Weitere Einzelkapitel bieten eine Behandlung charakteristischer Einzelelemente wie der "bernhardinischen" Chordisposition, des für die Ordensarchitektur sehr ungewöhnlichen markanten Vierungsturms, der Langhauspfeiler und der Westfassade. Kapitel 7 handelt von Versatztechnik, Typologie, relativer Chronologie und kunsthistorischer Stellung der Langhauskapitelle (168). In Kapitel 9 finden sich Angaben zur Ausmalung der Klosterkirche: Im Sanktuarium und im Querhaus haben sich aus der Zeit vor dem Trecento helle Brauntöne mit weißen Fugenstrichen erhalten, im Langhaus eine bauzeitliche weiße Grundierung mit roten Fugen (202). Bemerkenswert spät im Band werden die für die architektonische Disposition bedeutsamen liturgischen Orte - Altäre, Chorschranke, Gestühle - vorgestellt. Die Schranke und der Kreuzaltar befanden sich am Ostende des dritten Mittelschiffsjochs von Osten; durchaus selten, haben sich westlich davon Spuren des Konversengestühls erhalten (209f.). Den Abschluss der Arbeit bildet der bestens dokumentierte Überblick über die sechs Filiationen Fossanovas (232).

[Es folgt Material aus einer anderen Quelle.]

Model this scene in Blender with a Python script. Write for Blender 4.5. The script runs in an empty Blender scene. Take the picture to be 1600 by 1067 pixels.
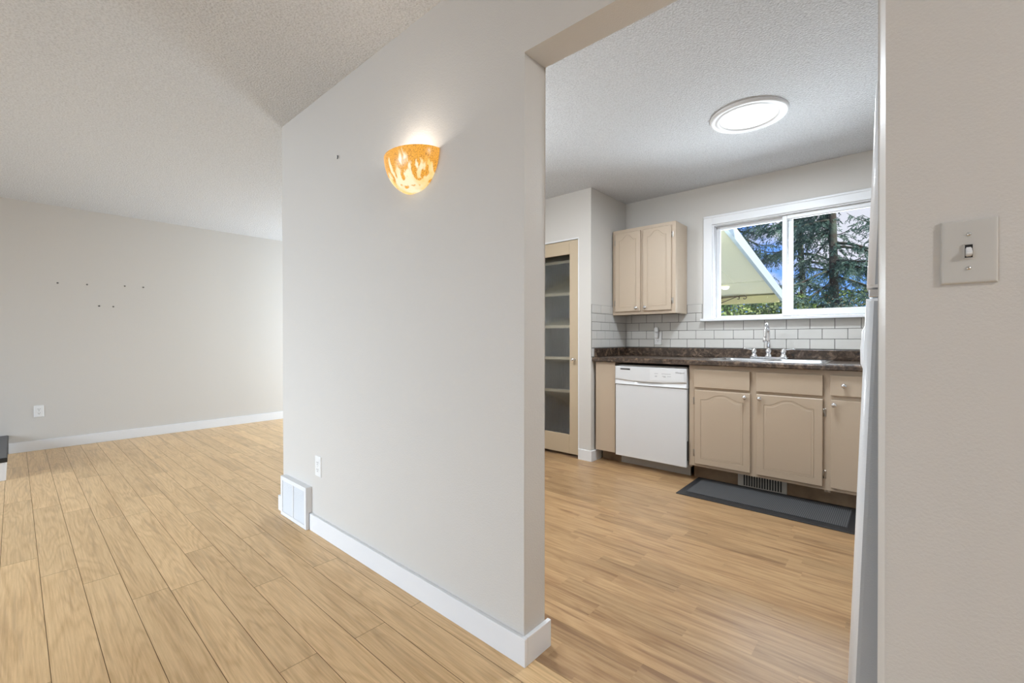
import bpy, bmesh, math, random
from mathutils import Vector, Matrix
PI = math.pi
S = bpy.context.scene
COL = S.collection

# ------------------------------------------------------------------ camera
cam_d = bpy.data.cameras.new('camera'); cam = bpy.data.objects.new('camera', cam_d); COL.objects.link(cam)
Fw = Vector((-0.66284137, 0.74873107, -0.0065645)); Rt = Vector((0.74875127, 0.66285028, -0.00102321)); Up = Vector((-0.00358517, 0.0055934, 0.99997793))
cam.matrix_world = Matrix(((Rt.x, Up.x, -Fw.x, 0), (Rt.y, Up.y, -Fw.y, 0), (Rt.z, Up.z, -Fw.z, 1.0971), (0, 0, 0, 1)))
cam_d.sensor_width = 36; cam_d.lens = 15.4985; cam_d.clip_start = 0.05; cam_d.clip_end = 400
S.camera = cam
S.view_settings.view_transform = 'Standard'; S.view_settings.look = 'None'
S.view_settings.gamma = 1; S.view_settings.use_curve_mapping = False
S.view_settings.exposure = 0.55

# ------------------------------------------------------------------ sky
W = bpy.data.worlds.new('sky'); S.world = W; W.use_nodes = True
wn = W.node_tree.nodes; wl = W.node_tree.links; wn.clear()
wo = wn.new('ShaderNodeOutputWorld'); wb = wn.new('ShaderNodeBackground'); tc = wn.new('ShaderNodeTexCoord')
mp = wn.new('ShaderNodeMapping'); mp.inputs['Scale'].default_value = (3.0, 3.0, 7.0); mp.inputs['Location'].default_value = (5.1, 1.7, 0.9)
nz = wn.new('ShaderNodeTexNoise'); nz.inputs['Scale'].default_value = 1.6; nz.inputs['Detail'].default_value = 6; nz.inputs['Roughness'].default_value = 0.55
cr = wn.new('ShaderNodeValToRGB'); cr.color_ramp.elements[0].position = 0.46; cr.color_ramp.elements[1].position = 0.58
sx = wn.new('ShaderNodeSeparateXYZ'); gr = wn.new('ShaderNodeValToRGB')
gr.color_ramp.elements[0].color = (0.17, 0.38, 0.82, 1); gr.color_ramp.elements[0].position = 0.0
gr.color_ramp.elements[1].color = (0.03, 0.14, 0.58, 1); gr.color_ramp.elements[1].position = 0.45
mx = wn.new('ShaderNodeMix'); mx.data_type = 'RGBA'; mx.inputs[7].default_value = (0.56, 0.58, 0.66, 1)
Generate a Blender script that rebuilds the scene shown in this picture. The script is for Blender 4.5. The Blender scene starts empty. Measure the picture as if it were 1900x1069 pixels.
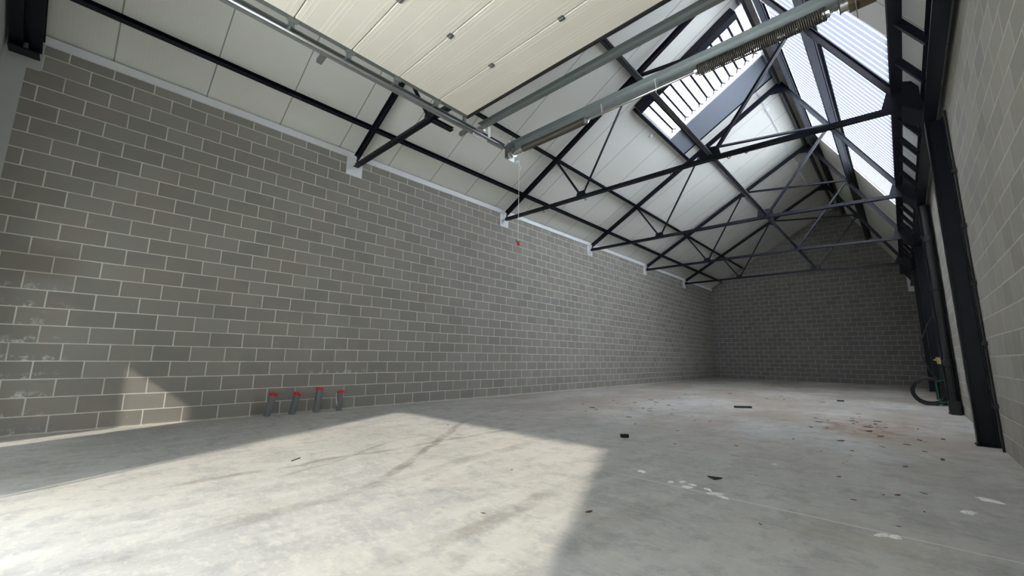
import bpy, bmesh, math, random
from mathutils import Vector, Matrix
rnd = random.Random(7)
S = bpy.context.scene
C = S.collection

# ------------------------------------------------------------------ camera
CAM = Vector((8.0018, -0.3922, 1.0289)); YAW, PITCH, ROLL, FPX = 0.7556, 0.1665, 0.0134, 763.78
cy_, sy_, cp_, sp_, cr_, sr_ = math.cos(YAW), math.sin(YAW), math.cos(PITCH), math.sin(PITCH), math.cos(ROLL), math.sin(ROLL)
fwd = Vector((-sy_*cp_, cy_*cp_, sp_)); rt = Vector((cy_, sy_, 0)); up = rt.cross(fwd)
r2 = cr_*rt + sr_*up; u2 = -sr_*rt + cr_*up
cam = bpy.data.objects.new('camera', bpy.data.cameras.new('camera')); C.objects.link(cam)
cam.data.sensor_width = 36; cam.data.lens = FPX/1900*36; cam.data.clip_start = 0.05; cam.data.clip_end = 200
cam.matrix_world = Matrix(((r2.x, u2.x, -fwd.x, CAM.x), (r2.y, u2.y, -fwd.y, CAM.y), (r2.z, u2.z, -fwd.z, CAM.z), (0, 0, 0, 1)))
S.camera = cam

# ------------------------------------------------------------------ light
EXPOSURE = 3.2
SKY = 8.5          # zenith radiance of the overcast sky
SUN = 0.43
S.view_settings.view_transform = 'Standard'; S.view_settings.look = 'None'
S.view_settings.gamma = 1; S.view_settings.use_curve_mapping = False
S.view_settings.exposure = EXPOSURE
w = bpy.data.worlds.new('sky'); S.world = w; w.use_nodes = True
bg = w.node_tree.nodes['Background']; bg.inputs[0].default_value = (0.83, 0.915, 1.0, 1); 
_t = w.node_tree; _g = _t.nodes.new('ShaderNodeTexCoord'); _s = _t.nodes.new('ShaderNodeSeparateXYZ'); _t.links.new(_g.outputs['Generated'], _s.inputs[0])
_m = _t.nodes.new('ShaderNodeMapRange'); _p = _t.nodes.new('ShaderNodeMath'); _p.operation = 'POWER'; _p.use_clamp = True; _t.links.new(_s.outputs[2], _p.inputs[0]); _p.inputs[1].default_value = 2.4; _t.links.new(_p.outputs[0], _m.inputs[0])      # darker toward the horizon, brightest overhead
_m.inputs[1].default_value = 0.0; _m.inputs[2].default_value = 1.0; _m.inputs[3].default_value = SKY*0.10; _m.inputs[4].default_value = SKY
_c = _t.nodes.new('ShaderNodeMapRange'); _c.interpolation_type = 'SMOOTHSTEP'; _t.links.new(_s.outputs[1], _c.inputs[0])      # sky dimmed on the door side, shaped to cut light through the doorway
_c.inputs[1].default_value = -0.38; _c.inputs[2].default_value = 0.12; _c.inputs[3].default_value = 0.12; _c.inputs[4].default_value = 1.0
_k = _t.nodes.new('ShaderNodeMath'); _k.operation = 'MULTIPLY'; _t.links.new(_m.outputs[0], _k.inputs[0]); _t.links.new(_c.outputs[0], _k.inputs[1])
_t.links.new(_k.outputs[0], bg.inputs[1])
sun = bpy.data.objects.new('sun', bpy.data.lights.new('sun', 'SUN')); C.objects.link(sun)
sun.data.energy = SUN; sun.data.angle = math.radians(1.6); sun.data.color = (1, 0.93, 0.8)
sdir = Vector((-0.47, 1.0, -0.76)).normalized()
sun.rotation_euler = sdir.to_track_quat('-Z', 'Y').to_euler(); sun.location = (12, -12, 12)
S.cycles.max_bounces = 12; S.cycles.diffuse_bounces = 8; S.cycles.transmission_bounces = 8
S.cycles.caustics_reflective = False; S.cycles.caustics_refractive = False
S.cycles.sample_clamp_indirect = 6
S.cycles.use_denoising = True

# ------------------------------------------------------------------ dimensions
L0, L1 = -1.46, 25.54          # inner faces of front and end wall
XR = 8.77                      # right wall inner face
TY = [3.222, 7.725, 12.23, 16.74, 21.245]
K = 0.577                      # left slope
Z0 = 5.25
ZL = lambda x: Z0 + K*x      # underside of left roof
XS = 8.66; K2 = 1.732
ZR = lambda x: 4.93 + K2*(XS-x)
XA = (4.93 + K2*XS - Z0)/(K+K2); ZA = ZL(XA)

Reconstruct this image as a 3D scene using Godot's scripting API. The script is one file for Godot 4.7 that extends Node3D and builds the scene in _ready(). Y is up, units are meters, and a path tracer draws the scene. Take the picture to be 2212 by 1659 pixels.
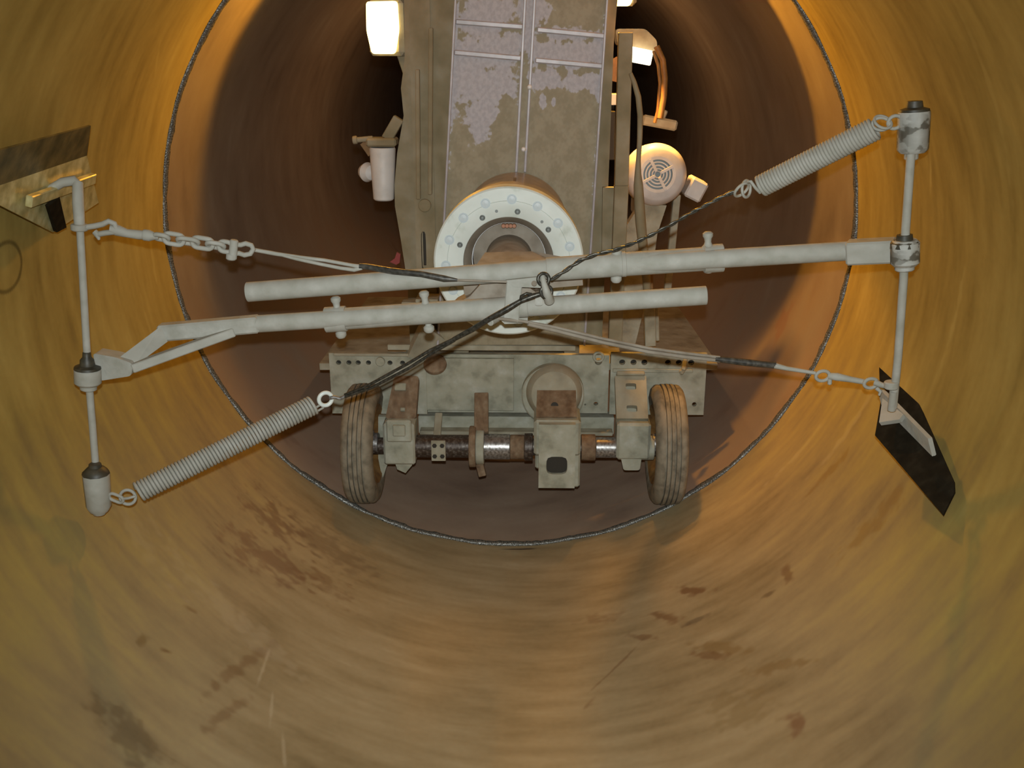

Der Band besticht durch ein sorgfältiges Lektorat, ein ruhiges Layout und durchgängig gute Reproduktionen. Die Ergebnisse der Bauuntersuchungen hätte man sich nicht nur durch farbig angelegte Teilgrundrisse und Tabellen (266, 518), sondern auch durch Isometrien visualisiert gewünscht. Hervorzuheben sind der umfangreiche und instruktive Quellenanhang (455) sowie ein Corpus der Bauskulptur (427). Obwohl im Band auch die Bauzier des Kapitelsaales und des Kreuzganges besprochen wird, bleibt dieser "Kapitellkatalog" auf den Innenraum der Klosterkirche beschränkt. Dies ist eine deutliche Engführung, die durch eine parallel angelegte Datenbank problemlos zu beheben gewesen wäre. Generell ist eine überzeugende "Verlinkung" solcher Großmonografien in die zunehmend digital agierende Forschungscommunity wünschenswert.
Berger-Dittscheids Fossanova-Monografie ist ein über Jahrzehnte entwickeltes, lange vermisstes Opus Magnum. Es handelt sich um ein historisch, befundorientiert und stilistisch argumentierendes, gut dokumentiertes und in der Kontextualisierung europaweit perspektiviertes Standardwerk. Den Darlegungen zur Länge der zweiten Bauetappe der Abteikirche ist Einspruch gewiss. Desiderate bleiben ein steingerechtes Wandaufmaß wie auch ein Corpus des vollständigen Skulpturenbestandes Fossanovas. Für die Erforschung der Zisterzienserbaukunst Mittel- und Süditaliens liegt nunmehr ein unentbehrliches Referenzwerk vor.